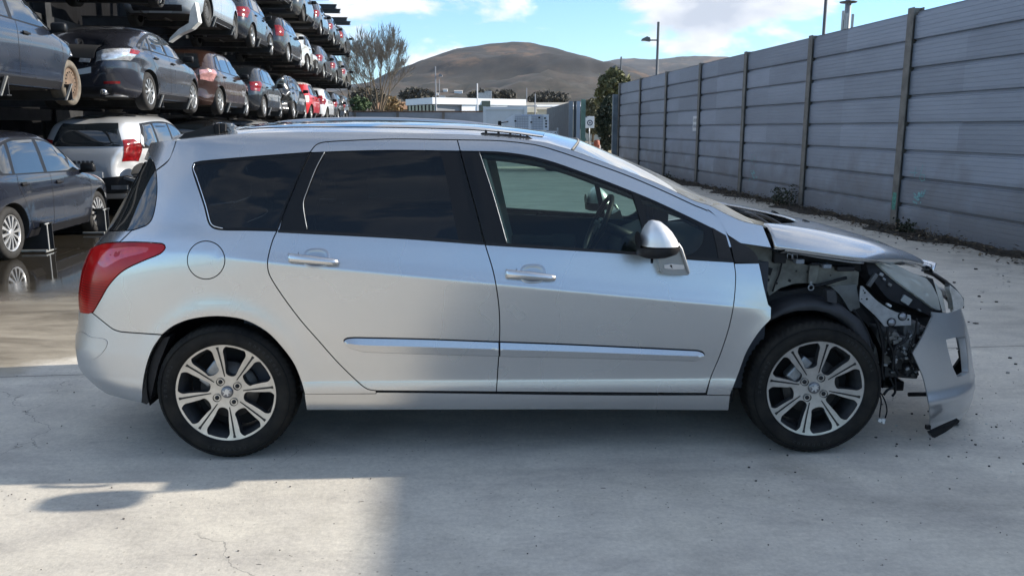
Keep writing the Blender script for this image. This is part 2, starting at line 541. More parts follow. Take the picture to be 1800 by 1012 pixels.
seat_fab = mat('dark_fabric', (.03, .032, .036), .9, noise=.3, nscale=60)

car = empty('silver_estate_car', tuple(CO), YAW)
tag(car, 'silver estate car in side view with missing front wing and torn hanging bumper', 'car')

def two(name, data, mats, far=True):
    a = sheet_obj(name, data, mats, car)
    b = sheet_obj(name, data, mats, car, mirror_y=YC) if far else None
    return a, b

seam_rd_l = [(545.7,266.5),(527.7,305),(511,344),(500,371.5),(488.5,402),(480,420),(473,444),(470,464),(474,484),(493.6,516),(527,561),(561,600),(594,637),(628,670),(645,683),(661.5,686.5)]
seam_mid_top = [(803.8,245.7),(810,269),(821,311),(837.6,371.6),(853,430),(868,481),(876.5,534),(878.5,575),(876.8,622),(872.5,688)]
seam_top_rd = [(545.7,266.5),(555,255),(568,250),(610.7,247),(694,244.2),(803.8,245.7)]
seam_top_fd = [(803.8,245.7),(880,247.5),(940,254.5),(980,265.6),(1039,285.6),(1098.6,307),(1158,332),(1220,360.5),(1244.5,371),(1264,387),(1274,404.5),(1283,433),(1290.4,461.5),(1293.5,487),(1290,534),(1281.7,575),(1266.6,622),(1250,662),(1241,691)]
roof_edge = [(310,245.5),(343,241),(400.7,235.7),(456.7,232.7),(530,231.3),(666,231.8),(780,234.5),(843,237.2),(900,242),(939,247),(960,250),(980,256),(1006,263.5),(1039,276),(1098.6,298.5),(1158,322.5),(1220,352),(1249,361),(1274,374),(1304,387.5),(1341,396)]

def C(p): return (p[0], p[1], 1)
# --- rear door
rd_out = [C(seam_rd_l[0])] + seam_rd_l[1:-1] + [C(seam_rd_l[-1])] + [C((872.5,688.5))] + [seam_mid_top[::-1][i] for i in range(1, 9)] + [C(seam_mid_top[0])] + seam_top_rd[::-1][1:-1]
win_rd = [C((546.3,267.3)),(610,264.8),(694,263.2),C((808.5,264.7)),(821,311),(837.6,371.6),C((852,430.5)),(700,419.5),C((489,408.3)),(500,371.5),(511,344),(527.7,305)]
glass_rd = [C((571.5,266)),(640,263.5),(720,262.8),C((773,265)),(780,290),(790,340),(799,388),C((806,422.5)),(700,413.5),C((540,403.5)),(535.4,377),(533.8,356),(539,338),(555,297)]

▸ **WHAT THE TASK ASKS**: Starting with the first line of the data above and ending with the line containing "return a, b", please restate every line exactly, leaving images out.

▸ **FINAL RESULT**:
Keep writing the Blender script for this image. This is part 2, starting at line 541. More parts follow. Take the picture to be 1800 by 1012 pixels.
seat_fab = mat('dark_fabric', (.03, .032, .036), .9, noise=.3, nscale=60)

car = empty('silver_estate_car', tuple(CO), YAW)
tag(car, 'silver estate car in side view with missing front wing and torn hanging bumper', 'car')

def two(name, data, mats, far=True):
    a = sheet_obj(name, data, mats, car)
    b = sheet_obj(name, data, mats, car, mirror_y=YC) if far else None
    return a, b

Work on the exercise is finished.